Friday, July 31, 2009

Why you should not send out press releases at trade shows

Unless the company you work for or your client is the 800-pound gorilla of your industry or a Fortune 500 company, issuing press releases during trade shows is almost always a waste of time.

I know it has been the compulsion of many an executive to make big announcements at their trade events. It's easy to get inside an exec's head for this: all my peers will be there and all kinds of reporters and bloggers will be attending. You know, it's a nice ego stroke to trumpet your new product in front of your rivals, imagining your photo being taken and basking in the glory.

Publicists flip into autopilot -- "yes, yes, that's a good idea!" -- warming up their PR Newswire and Business Wire accounts to issue those releases on the first day of the conference or event.

Here are two big reasons to slam on the brakes before you think about doing that:

1) There are probably going to be 200 other companies attending the conference issuing press releases on the very same day. They will clog the paid wire services and bombard the attending journalists. Your release is just a teardrop in the ocean, placing it on a long, long deli line where you are number 87 and there are a lot of people placing the same order in front of and behind you. You're lost. What did your mother warn you -- "Just because Johnny is doing it doesn't mean you have to do it too!"

2) If Google, Yahoo, Apple, NBC Universal or Microsoft are holding a press conference, that's where all the reporters will be swarming and then writing about it immediately afterward. Those companies can pretty much snap their fingers and they will dominate the bulk of the coverage. If you're not the pistol-hot king of the industry, the publicly-traded straw that stirs the drink, well, you'd better cross your fingers somebody shows up to even shake your hand and write a line or two about your product.

If you don't want to be lost in the sauce, how can you still blow your horn around these conferences?
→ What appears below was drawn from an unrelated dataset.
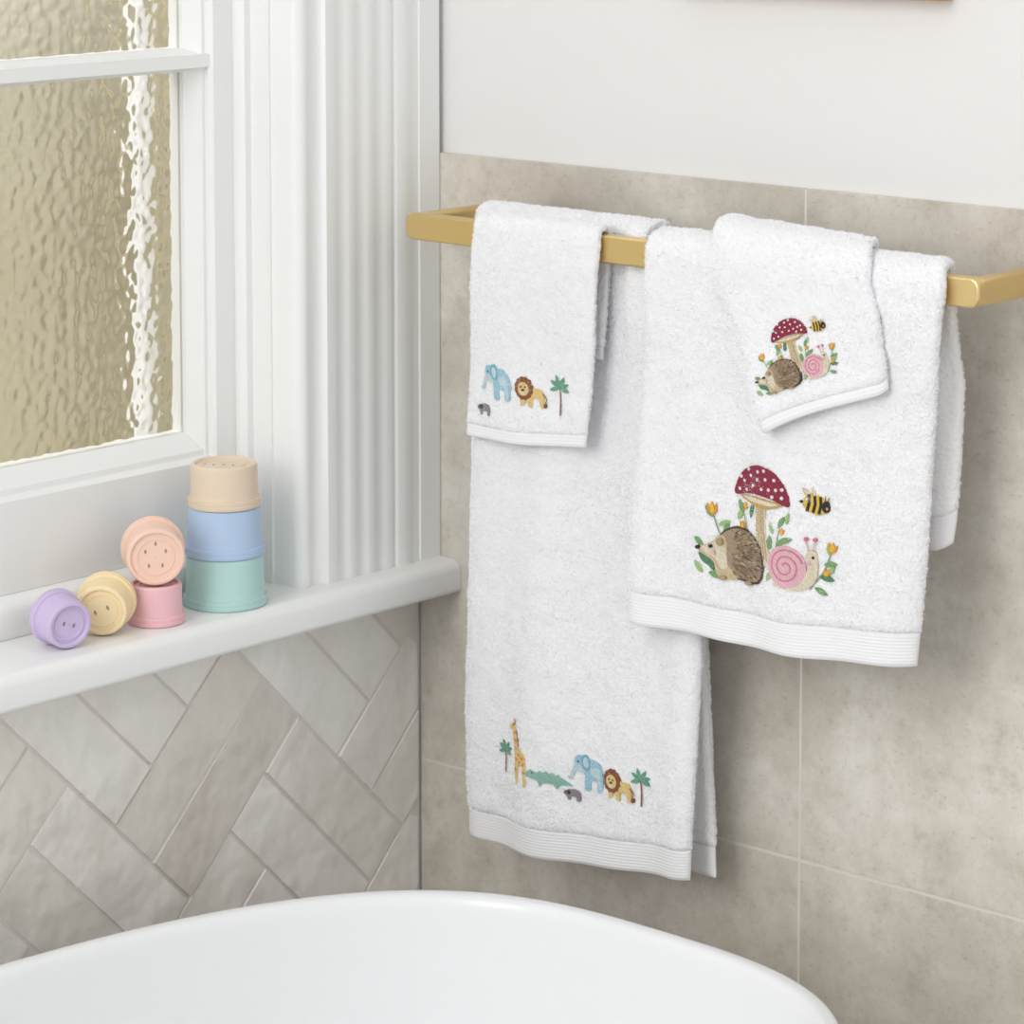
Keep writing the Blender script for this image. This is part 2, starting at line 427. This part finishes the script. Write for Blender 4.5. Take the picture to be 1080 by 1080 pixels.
A.xl=lerpz((.955,.1445),(1.04,.154),(1.146,.168));A.xr=lerpz((.955,.289),(1.06,.306),(1.146,.3165))
A.zb=lambda t:.955+.008*t-.003*math.sin(pi*t)
def ayf(x,z):
    k=1-sm(z,1.0,1.135)
    return -.1050+k*.0108+k*.0025*math.sin((x-.15)*2*pi/.10+1)+roll(x,z,A,.003*k,.012)
A.yf=ayf
A.bxl=lerpz((1.03,.165),(1.146,.168));A.bxr=lerpz((1.03,.300),(1.146,.311));A.bzb=lambda t:1.042
A.yb=lambda x,z:-.0826
C=Towel();C.th=.0105;C.wid=.300;C.zt=1.142;C.rz=.0205;C.hem=.029;C.rib=.0028;C.amp=.0009
C.xl=lerpz((.815,.351),(1.02,.365),(1.15,.3715));C.xr=lerpz((.82,.645),(.90,.652),(1.035,.664),(1.15,.681))
C.zb=lambda t:.818+.010*t-.004*math.sin(pi*t)
def cyf(x,z):
    k=1-sm(z,1.03,1.135)
    return -.1072+k*(.0055*math.sin((x-.40)*2*pi/.20+.5)+.0028*math.sin((x-.4)*2*pi/.085+z*9)+.002)+roll(x,z,C,.009*k,.022)
C.yf=cyf
C.bxl=lerpz((.92,.425),(1.05,.402),(1.142,.374));C.bxr=lerpz((.92,.658),(.945,.661),(1.06,.668),(1.142,.662));C.bzb=lambda t:.926-.006*t+.008*max(0,(t-.93)/.07)**2
C.yb=lambda x,z:-.069+.006*math.sin(x*120+2.9)*(1-sm(z,1.05,1.13))+.008*(1-sm(z,.95,1.12))
D=Towel();D.th=.0082;D.wid=.165;D.zt=1.144;D.rz=.033;D.hem=.009;D.rib=.0028;D.amp=.0008
D.rzt=lambda t:.003-.007*t
D.xl=lerpz((1.0,.521),(1.06,.490),(1.109,.465),(1.15,.446),(1.17,.440));D.xr=lerpz((1.05,.629),(1.117,.620),(1.15,.610),(1.17,.603))
D.zb=lambda t:1.009+.047*t+.004*math.sin(pi*t)*(1-t)+.004*max(0,(t-.94)/.06)**2+.004*max(0,(.06-t)/.06)**2
def dyf(x,z):
    lift=.006*(1-sm(z,1.01,1.08))+.004*(1-sm(z,1.05,1.12))*(.5+.5*math.sin((x-.5)*60))
    return cyf(x,z)-.0102-lift+roll(x,z,D,.005,.014)
D.yf=dyf
D.bxl=lerpz((1.08,.432),(1.142,.430));D.bxr=lerpz((1.08,.582),(1.142,.578));D.bzb=lambda t:1.08
D.yb=lambda x,z:C.yb(x,z)+.0108
for T,lab,cat,loc in [(A,'small white terry cloth with elephant, lion and palm embroidery','face cloth',(.23,-.095,.955)),
  (B,'long white terry bath towel embroidered with giraffe, crocodile and elephant','bath towel',(.26,-.06,.567)),
  (C,'white terry bath towel embroidered with mushroom, hedgehog, snail and bee','bath towel',(.51,-.1,.82)),
  (D,'small white terry cloth with woodland embroidery draped over bath towel','face cloth',(.55,-.12,1.01))]:
    e=empty('face_cloth' if T in (A,D) else 'bath_towel',loc,lab,cat);T.e=e
    make_towel(T,e)
# ---------------- embroidery
def ell(cx,cz,rx,rz,rot=0,n=18):
    c,s=math.cos(math.radians(rot)),math.sin(math.radians(rot))
    return [(cx+rx*math.cos(2*pi*k/n)*c-rz*math.sin(2*pi*k/n)*s,cz+rx*math.cos(2*pi*k/n)*s+rz*math.sin(2*pi*k/n)*c) for k in range(n)]
def stroke(pts,w0,w1=None):
    w1=w0 if w1 is None else w1
    L=[];Rr=[];n=len(pts)
    for i in range(n):
        a=pts[max(i-1,0)];b=pts[min(i+1,n-1)];dx,dz=b[0]-a[0],b[1]-a[1];q=math.hypot(dx,dz) or 1
        ww=(w0+(w1-w0)*i/(n-1))/2
        L.append((pts[i][0]-dz/q*ww,pts[i][1]+dx/q*ww));Rr.append((pts[i][0]+dz/q*ww,pts[i][1]-dx/q*ww))
    return ('S',L,Rr)
def leaf(x,z,L,w,ang):
    a=math.radians(ang);c,s=math.cos(a),math.sin(a);P=[]
    for k in range(9):
        u=k/8;P.append((u*L,w/2*math.sin(pi*u)**.8))
    for k in range(7,0,-1):
        u=k/8;P.append((u*L,-w/2*math.sin(pi*u)**.8))
    return [(x+p*c-q*s,z+p*s+q*c) for p,q in P]
def curve(pts,n=6):
    out=[]
    for i in range(len(pts)-1):
        p0=pts[max(i-1,0)];p1=pts[i];p2=pts[i+1];p3=pts[min(i+2,len(pts)-1)]
        for k in range(n):
            t=k/n
            out.append(tuple(.5*((2*p1[a])+(-p0[a]+p2[a])*t+(2*p0[a]-5*p1[a]+4*p2[a]-p3[a])*t*t+(-p0[a]+3*p1[a]-3*p2[a]+p3[a])*t**3) for a in (0,1)))
    out.append(pts[-1]);return out
def closed(pts,n=5):
    m=len(pts);out=[]
    for i in range(m):
        p0,p1,p2,p3=pts[i-1],pts[i],pts[(i+1)%m],pts[(i+2)%m]
        for k in range(n):
            t=k/n
            out.append(tuple(.5*((2*p1[a])+(-p0[a]+p2[a])*t+(2*p0[a]-5*p1[a]+4*p2[a]-p3[a])*t*t+(-p0[a]+3*p1[a]-3*p2[a]+p3[a])*t**3) for a in (0,1)))
    return out
def mapp(P,f):
    if isinstance(P,tuple) and P[0]=='S': return ('S',[f(*q) for q in P[1]],[f(*q) for q in P[2]])
    return [f(*q) for q in P]
TC=dict(red=(154,38,70),white=(250,248,244),cream=(244,232,206),tan=(222,202,164),gold=(212,176,112),dtan=(192,166,128),brown=(138,112,92),dbrown=(88,70,60),lbrown=(180,158,132),
  green=(134,178,120),dgreen=(92,146,106),lgreen=(176,208,142),orange=(242,166,64),yellow=(250,210,76),black=(44,40,42),pink=(248,198,208),dpink=(230,138,164),lpink=(253,226,230),
  wing=(226,202,164),blue=(172,218,238),dblue=(134,196,220),pblue=(216,236,244),grey=(156,150,154),sand=(248,216,146),mane=(150,92,56),pgreen=(158,208,192),teal=(118,178,154))
from mathutils.geometry import tessellate_polygon
def embroider(T,nm,shapes,tf,base=0.0,lstep=.00005):
    names=[];vs=[];fs=[];mi=[]
    off=T.th/2+.0011+base
    def yv(a,b_,lay): return T.yf(a,b_)-lay-(.0003*noise.noise(Vector((a*330,7,b_*330))))
    for li,(cn,poly) in enumerate(shapes):
        if cn not in names:names.append(cn)
        c=names.index(cn);lay=off+lstep*min(li,14)+(.00001*li if lstep>.00003 else 0)
        if isinstance(poly,tuple):
            L=[tf(*q) for q in poly[1]];R_=[tf(*q) for q in poly[2]];k=len(vs);n=len(L)
            for (a,b_) in L+R_: vs.append((a,yv(a,b_,lay+.0001),b_))
            for i in range(n-1): fs.append((k+i,k+i+1,k+n+i+1,k+n+i));mi.append(c)
            continue
        q=[tf(a,b_) for a,b_ in poly]
        if parea(q)<0:q=q[::-1]
        N=len(q);k=len(vs)
        for (a,b_) in q: vs.append((a,yv(a,b_,off-.0035),b_))
        for (a,b_) in q: vs.append((a,yv(a,b_,lay),b_))
        for i in range(N):
            fs.append((k+i,k+(i+1)%N,k+N+(i+1)%N,k+N+i));mi.append(c)
        xs=[a for a,_ in q];zs=[b_ for _,b_ in q]
        if max(xs)-min(xs)<.005 and max(zs)-min(zs)<.005:
            lay2=lay+.00015
            for i in range(N): vs[k+N+i]=(q[i][0],yv(q[i][0],q[i][1],lay2),q[i][1])
            fs.append(tuple(range(k+N,k+2*N)));mi.append(c);continue
        tris=tessellate_polygon([[Vector((a,b_,0)) for a,b_ in q]])
        cl=.0022
        for t in tris:
            tri=[q[i] for i in t]
            if parea(tri)<0:tri=tri[::-1]
            if abs(parea(tri))<1e-10:continue
            x0=math.floor(min(a for a,_ in tri)/cl);x1=math.floor(max(a for a,_ in tri)/cl)
            for ix in range(x0,x1+1):
                st=clip(clip(tri,-1,0,-ix*cl),1,0,(ix+1)*cl)
                if len(st)<3:continue
                z0=math.floor(min(b_ for _,b_ in st)/cl);z1=math.floor(max(b_ for _,b_ in st)/cl)
                for iz in range(z0,z1+1):
                    s2=clip(clip(st,0,-1,-iz*cl),0,1,(iz+1)*cl)
                    if len(s2)<3 or abs(parea(s2))<1e-11:continue
                    kk=len(vs)
                    for (a,b_) in s2: vs.append((a,yv(a,b_,lay),b_))
                    fs.append(tuple(range(kk,kk+len(s2))));mi.append(c)
    return mesh(nm,vs,fs,[thread(c,TC[c]) for c in names],T.e,False,mi)
def placer(ox,oz,sc=1,rot=0):
    c,s=math.cos(math.radians(rot)),math.sin(math.radians(rot))
    return lambda a,b:(ox+(a*c-b*s)*sc/1000,oz+(a*s+b*c)*sc/1000)
def mushroom():
    s=[]
    s.append(('cream',closed([(-7,-4),(7,-4),(7,-20),(9,-40),(14,-56),(0,-60),(-9,-55),(-6,-38),(-6,-20)])))
    for k in range(-2,3): s.append(('gold',stroke([(k*2.3,-8),(k*2.5,-30),(k*3.6+2,-54)],1.1)))
    s.append(('gold',closed([(-24,-3),(24,-3),(18,-8),(0,-11),(-18,-8)])))
    s.append(('cream',closed([(-20,-4),(20,-4),(12,-7),(-12,-7)])))
    s.append(('red',closed([(-32,-4),(-31,6),(-24,16),(-12,23),(2,25),(16,22),(26,14),(32,3),(32,-5),(16,-1),(0,0),(-16,-1)])))
    for (a,b_) in [(-27,1),(-21,9),(-18,2),(-12,15),(-9,7),(-2,20),(-3,13),(3,6),(8,15),(12,7),(18,16),(20,8),(16,1.5),(26,2),(-15,20),(26,9),(6,22),(-25,12)]:
        s.append(('white',ell(a,b_,1.7,1.5,0,10)))
    return s
def bee(cx,cz,r=-6):
    p=placer(cx,cz,1000,r)
    f=lambda P:mapp(P,p)
    s=[('wing',f(leaf(-1,5,13,6,118))),('cream',f(leaf(-1,6,9,3,118))),('wing',f(leaf(-2,4,14,5.5,148))),('cream',f(leaf(-4,5,9,2.6,148))),
       ('yellow',f(ell(0,0,12,8.4)))]
    for x in (-7,-1.5,4): s.append(('black',f(stroke([(x,-7.4),(x+1.2,0),(x,7.4)],2.8))))
    s+=[('black',f(ell(10,0,3.8,5))),('black',f(stroke([(11,4),(13,9)],.8))),('black',f(stroke([(9,4),(9,9.5)],.8))),('black',f(leaf(-11,0,3.5,2.5,180))),('orange',f(ell(11.5,-1,1.3,1.3,0,8)))]
    return s
def hedgehog(cx,cz):
    rnd=random.Random(3)
    f=lambda P:mapp(P,lambda a,b_:(a*1.04+cx,b_*.9+cz))
    s=[('dbrown',f(closed([(-18,0),(-14,17),(0,25),(16,23),(29,13),(34,-4),(32,-19),(22,-26),(0,-25),(-16,-20)])))]
    s.append(('lbrown',f(closed([(-18,0),(-14,15),(0,23),(16,21),(27,11),(32,-4),(30,-17),(21,-24),(0,-23),(-16,-20)]))))
    s.append(('tan',f(closed([(-17,14),(-22,8),(-30,3),(-38,0),(-37,-5),(-28,-9),(-22,-13),(-18,-24),(-10,-27),(2,-26),(0,-20),(-8,-12),(-9,4),(-11,13)]))))
    s.append(('cream',f(closed([(-18,9),(-26,4),(-35,-1),(-28,-6),(-20,-9),(-14,-18),(-8,-14),(-11,2)]))))
    for i in range(200):
        a0=rnd.uniform(0,2*pi);rr=math.sqrt(rnd.random())
        x=10+22*rr*math.cos(a0);z=-1+23*rr*math.sin(a0)
        if x<-5+abs(z)*.15: continue
        ang=math.degrees(math.atan2(z+2,x+6))*.55+rnd.uniform(-14,14)
        c=rnd.choice(['brown','dbrown','lbrown','brown','tan','dtan','brown'])
        a=math.radians(ang);s.append((c,f(stroke([(x,z),(x+5.5*math.cos(a),z+5.5*math.sin(a))],1.5,.5))))
    s+=[('black',f(ell(-38,-1,2,1.8))),('black',f(ell(-24,2.5,1.5,1.7))),('dtan',f(ell(-15,8,3.2,3.6))),('pink',f(ell(-21,-3,2,1.6)))]
    s+=[('dtan',f(ell(-12,-26,4,2))),('dtan',f(ell(16,-26,4,2)))]
    return s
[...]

Strategically, the best approach is following the advice of baseball Hall of Famer Wee Willie Keeler: "hit it where they ain't." Make your announcement in the week leading up to the event when reporters' attention is not diverted and you are standing on the long conga line of event attendees trying to single themselves out. Reporters love to get scoops before everybody else, so why not feed into that basic fact? Wouldn't it be better to get a story out just a few days before the event so when you show up there, your peers and prospects are already buzzing about you?

This tactic worked successfully when my then client, content marketplace Mochila, wanted to unveil its new transaction interface at a forthcoming Ad:Tech event, right after I broke their launch in the New York Times. It wasn't hard to convince Mochila that being part of the usual pack mentality of making announcements at events was pointless. Instead, the week before Ad:Tech, I called up and landed "preview" articles in ClickZ, Adweek and Mediapost. Mochila had the playing field all to themselves.

Just remember this basic PR tenet: The best publicity is done in advance.